To do so, each document of the parallel corpus is indexed by mapping its text, term by term, onto the multilingual concept space, whereby statistics of its ˜hits on each multilingual term cluster (i.e., concept) are recorded. This is done by counting the occurrence of each term on the multilingual concept space at the node to which that term is associated. These statistics of term cluster occurrences can be interpreted as a kind of transformed ˜index of the multilingual document. The concept-based multilingual text classifier is formed with the application of the self-organizing map algorithm, using the transformed concept-based document vectors as inputs.

Let y _i ˆˆ R ^G (1 ‰ i ‰ H ) be the concept-based document vector of the i th multilingual document, where G is the number of nodes existing in the multilingual concept space, and where H is the total number of documents in the parallel corpus. In addition, let m _j = [ m _jn 1 ‰ n ‰ G ] (1 ‰ j ‰ J ) be the G -dimensional model vector of the j th node on the map. The algorithm for forming the conceptbased multilingual text classifier is given below.

• Step 1: Select a training concept-based document vector y _i at random.

• Step 2: Find the winning node s on the map with the vector m _s which is closest to document y _i such that:

  

• Step 3: Update the weight of every node in the neighborhood of node s by:

  

  where ± ( t ) is the gain term at time t (0 ‰ ± ( t ) ‰ 1) that decreases in time and converges to 0.

• Step 4: Increase the time stamp t and repeat the training process until it converges.

After the training process, multilingual documents from the parallel corpus that describe similar concepts are mapped onto the same node, forming document clusters on the self-organizing map. Each node, thus, defines a concept category of a concept-based multilingual text classifier and its corre-sponding browsing interface. The concept-based multilingual text classifier is then used to classify incoming multilingual web documents.

To do so, the text of every multilingual web document is, first, converted into a concept-based document vector using the multilingual concept space as the linguistic knowledge base. This document vector is then input to the multilingual text classifier to find the winning concept category which is closest to it on the self organizing map. Consequently, every multilingual web document is assigned to a concept category on a concept-based browsing interface, based on the conceptual content it exhibits. Based on a predefined network of concepts associating correlated multilingual web documents, the purpose of concept-based explorative browsing in multilingual web content mining is achieved.

Personalization of the Concept-Based Browsing Interface

With the overwhelming amount of information in the multilingual WWW, not every piece of information is of interest to a user. In such circumstances, a user profile, which models the user's information interests, is required to filter out information that the user is not interested in.

Common approaches to user profiling (see Lieberman et al., 1999; Lang, 1995; Mukhopadhyay et al., 1996) build a representation of the user's information interests based on the distribution of terms found in some previously seen documents which the user has found interesting. However, such representation has difficulties in handling situations where a user is interested in more than one topic. In addition, in a multilingual environment, the feature incompatibility problem resulting from the vocabulary mismatch phenomenon across languages makes a language-specific, term-based user profile insufficient to represent the user's information interest that spans multiple languages.

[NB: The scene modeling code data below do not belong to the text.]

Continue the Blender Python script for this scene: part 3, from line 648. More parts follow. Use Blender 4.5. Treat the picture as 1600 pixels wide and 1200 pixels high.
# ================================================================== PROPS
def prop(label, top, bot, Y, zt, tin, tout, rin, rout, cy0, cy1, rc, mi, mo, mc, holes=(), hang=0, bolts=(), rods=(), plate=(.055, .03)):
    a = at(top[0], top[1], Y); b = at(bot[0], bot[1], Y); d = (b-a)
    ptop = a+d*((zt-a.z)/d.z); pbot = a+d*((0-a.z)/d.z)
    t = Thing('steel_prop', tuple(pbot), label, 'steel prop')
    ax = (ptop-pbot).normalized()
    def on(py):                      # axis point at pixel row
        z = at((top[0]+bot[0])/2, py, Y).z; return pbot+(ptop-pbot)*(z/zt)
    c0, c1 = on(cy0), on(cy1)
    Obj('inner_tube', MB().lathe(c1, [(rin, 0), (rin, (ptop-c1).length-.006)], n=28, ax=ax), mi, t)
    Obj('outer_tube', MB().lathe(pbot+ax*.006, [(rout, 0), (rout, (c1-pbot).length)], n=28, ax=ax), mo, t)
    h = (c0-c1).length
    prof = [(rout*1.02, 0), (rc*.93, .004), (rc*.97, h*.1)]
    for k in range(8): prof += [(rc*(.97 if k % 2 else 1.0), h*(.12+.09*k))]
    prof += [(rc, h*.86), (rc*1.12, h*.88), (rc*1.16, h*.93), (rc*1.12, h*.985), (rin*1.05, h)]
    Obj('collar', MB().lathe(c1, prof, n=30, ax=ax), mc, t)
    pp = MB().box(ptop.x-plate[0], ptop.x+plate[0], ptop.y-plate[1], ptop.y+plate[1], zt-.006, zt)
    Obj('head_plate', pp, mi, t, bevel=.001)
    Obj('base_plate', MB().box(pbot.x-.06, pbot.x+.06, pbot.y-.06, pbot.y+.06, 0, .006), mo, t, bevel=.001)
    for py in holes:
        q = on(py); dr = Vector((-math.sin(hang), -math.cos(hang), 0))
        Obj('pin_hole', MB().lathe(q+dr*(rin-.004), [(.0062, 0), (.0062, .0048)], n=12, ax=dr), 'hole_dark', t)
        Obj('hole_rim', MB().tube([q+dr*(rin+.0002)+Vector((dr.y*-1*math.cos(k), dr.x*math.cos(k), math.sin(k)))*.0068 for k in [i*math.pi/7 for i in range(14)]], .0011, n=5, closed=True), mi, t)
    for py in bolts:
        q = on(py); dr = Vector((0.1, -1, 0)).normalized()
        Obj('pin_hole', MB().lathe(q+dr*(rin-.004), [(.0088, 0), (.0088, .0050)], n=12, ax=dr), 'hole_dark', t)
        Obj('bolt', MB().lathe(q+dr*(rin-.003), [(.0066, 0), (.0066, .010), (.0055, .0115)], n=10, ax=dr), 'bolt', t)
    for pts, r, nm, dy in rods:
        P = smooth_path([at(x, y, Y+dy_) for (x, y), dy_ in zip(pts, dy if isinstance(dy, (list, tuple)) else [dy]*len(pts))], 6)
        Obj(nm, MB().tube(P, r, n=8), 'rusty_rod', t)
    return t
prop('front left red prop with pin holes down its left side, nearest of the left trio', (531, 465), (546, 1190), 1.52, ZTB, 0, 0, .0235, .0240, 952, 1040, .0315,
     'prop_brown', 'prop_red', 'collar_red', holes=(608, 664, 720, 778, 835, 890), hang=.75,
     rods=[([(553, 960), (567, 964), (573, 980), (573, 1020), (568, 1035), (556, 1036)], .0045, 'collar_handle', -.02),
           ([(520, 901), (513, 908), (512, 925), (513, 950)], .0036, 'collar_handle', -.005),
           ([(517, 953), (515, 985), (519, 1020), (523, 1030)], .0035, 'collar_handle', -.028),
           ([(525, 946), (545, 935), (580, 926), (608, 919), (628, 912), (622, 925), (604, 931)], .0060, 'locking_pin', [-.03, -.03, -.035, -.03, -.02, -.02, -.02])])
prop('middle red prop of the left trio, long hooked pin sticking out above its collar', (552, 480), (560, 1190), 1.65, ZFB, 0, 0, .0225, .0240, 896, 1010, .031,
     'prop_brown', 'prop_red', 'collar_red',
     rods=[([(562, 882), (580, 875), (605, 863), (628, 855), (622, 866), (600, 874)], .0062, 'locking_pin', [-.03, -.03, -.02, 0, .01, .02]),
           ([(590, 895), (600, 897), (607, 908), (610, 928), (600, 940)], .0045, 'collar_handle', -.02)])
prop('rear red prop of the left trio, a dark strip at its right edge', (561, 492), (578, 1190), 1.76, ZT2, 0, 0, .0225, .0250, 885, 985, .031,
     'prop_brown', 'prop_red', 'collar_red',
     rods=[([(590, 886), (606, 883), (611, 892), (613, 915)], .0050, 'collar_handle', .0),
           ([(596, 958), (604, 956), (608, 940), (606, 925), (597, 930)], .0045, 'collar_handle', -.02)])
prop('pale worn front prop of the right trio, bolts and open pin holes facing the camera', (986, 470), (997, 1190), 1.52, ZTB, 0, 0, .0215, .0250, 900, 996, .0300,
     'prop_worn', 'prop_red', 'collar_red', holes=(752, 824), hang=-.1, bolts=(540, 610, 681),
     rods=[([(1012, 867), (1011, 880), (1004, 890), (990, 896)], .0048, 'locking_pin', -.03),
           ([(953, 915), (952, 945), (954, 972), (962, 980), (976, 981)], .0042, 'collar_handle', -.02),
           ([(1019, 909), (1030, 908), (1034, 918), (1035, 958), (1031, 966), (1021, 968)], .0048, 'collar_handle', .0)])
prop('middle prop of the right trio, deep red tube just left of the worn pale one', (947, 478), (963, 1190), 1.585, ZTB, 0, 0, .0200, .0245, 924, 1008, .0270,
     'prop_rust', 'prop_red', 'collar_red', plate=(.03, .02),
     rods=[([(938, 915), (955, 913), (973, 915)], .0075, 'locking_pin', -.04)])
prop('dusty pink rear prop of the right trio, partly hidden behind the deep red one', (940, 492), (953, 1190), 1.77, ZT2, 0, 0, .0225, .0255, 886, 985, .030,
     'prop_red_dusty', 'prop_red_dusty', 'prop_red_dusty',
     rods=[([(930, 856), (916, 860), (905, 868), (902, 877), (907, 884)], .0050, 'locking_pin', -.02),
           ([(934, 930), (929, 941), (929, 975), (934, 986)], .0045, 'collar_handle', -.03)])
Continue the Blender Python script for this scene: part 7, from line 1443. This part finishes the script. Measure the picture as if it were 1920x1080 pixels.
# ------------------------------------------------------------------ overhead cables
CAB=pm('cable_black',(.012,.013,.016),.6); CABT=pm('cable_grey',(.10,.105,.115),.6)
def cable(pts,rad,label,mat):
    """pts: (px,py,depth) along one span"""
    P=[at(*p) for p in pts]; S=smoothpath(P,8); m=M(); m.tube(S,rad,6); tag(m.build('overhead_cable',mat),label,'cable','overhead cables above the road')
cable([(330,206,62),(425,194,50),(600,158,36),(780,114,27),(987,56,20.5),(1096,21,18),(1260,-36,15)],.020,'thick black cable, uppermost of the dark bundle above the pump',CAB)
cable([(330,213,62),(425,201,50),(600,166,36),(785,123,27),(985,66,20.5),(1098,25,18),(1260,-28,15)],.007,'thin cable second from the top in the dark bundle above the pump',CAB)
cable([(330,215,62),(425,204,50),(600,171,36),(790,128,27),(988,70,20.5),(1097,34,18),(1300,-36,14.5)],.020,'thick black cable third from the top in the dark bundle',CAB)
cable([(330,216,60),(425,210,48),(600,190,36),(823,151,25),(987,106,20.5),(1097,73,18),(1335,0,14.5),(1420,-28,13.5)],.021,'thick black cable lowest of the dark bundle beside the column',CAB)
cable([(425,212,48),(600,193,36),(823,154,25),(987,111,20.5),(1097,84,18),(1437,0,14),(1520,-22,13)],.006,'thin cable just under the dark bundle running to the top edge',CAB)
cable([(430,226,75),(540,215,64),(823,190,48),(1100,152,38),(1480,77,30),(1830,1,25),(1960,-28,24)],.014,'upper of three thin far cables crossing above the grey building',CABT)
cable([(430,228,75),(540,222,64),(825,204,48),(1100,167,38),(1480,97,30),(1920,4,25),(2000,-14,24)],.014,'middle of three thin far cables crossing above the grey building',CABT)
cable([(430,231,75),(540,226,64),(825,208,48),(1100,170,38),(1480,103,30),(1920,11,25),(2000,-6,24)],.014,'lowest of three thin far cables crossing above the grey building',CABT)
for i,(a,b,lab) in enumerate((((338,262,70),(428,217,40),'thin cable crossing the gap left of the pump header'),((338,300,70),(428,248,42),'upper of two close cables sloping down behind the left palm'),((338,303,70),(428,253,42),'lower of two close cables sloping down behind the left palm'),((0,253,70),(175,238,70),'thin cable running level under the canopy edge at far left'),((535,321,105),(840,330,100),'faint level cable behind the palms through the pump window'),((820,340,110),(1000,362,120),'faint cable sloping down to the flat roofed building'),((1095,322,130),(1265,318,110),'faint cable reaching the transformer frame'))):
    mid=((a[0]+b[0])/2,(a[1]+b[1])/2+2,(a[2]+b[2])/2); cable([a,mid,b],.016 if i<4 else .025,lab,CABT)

To overcome these problems, we propose a concept-based representation for building user profiles. Using language-independent concepts rather than language-specific terms implies that the resulting user profile is not only more semantically comprehensive but also independent from the language of the documents to be filtered. This is particularly important for multilingual web content mining, where knowledge relevant to a concept in significantly diverse languages has to be identified.

To understand the user's information interests for personalizing multilingual web content mining, the user's preference on the WWW is used. Indicators of these preferences can be obtained from the user's bookmark file. To generate a concept-based user profile from a user's bookmark file, web documents pointed to by the bookmarks are first retrieved. Applying the multilingual concept space as the linguistic knowledge base, each web document is then converted into a concept-based document vector using the procedure described in Section 4. Each concept-based document vector representing a bookmarked web page is input to find its winning node on the multilingual text classifier. All bookmarked multilingual web pages for which a node is the winning node are associated with the same concept category. After mapping all bookmarks' document vectors onto the multilingual text classifier, the concept categories relevant to the user's bookmark file are revealed.

As such, these concept categories can be regarded as the user profile representing a user's information interest in multiple topics. By highlighting these concept categories on the concept-based browsing interface, multilingual web content mining is, thus, personalized. This task of user-oriented conceptfocused information filtering is particularly important for user who wants to keep track of global knowledge that is relevant to his personal domain of interest over the multilingual WWW.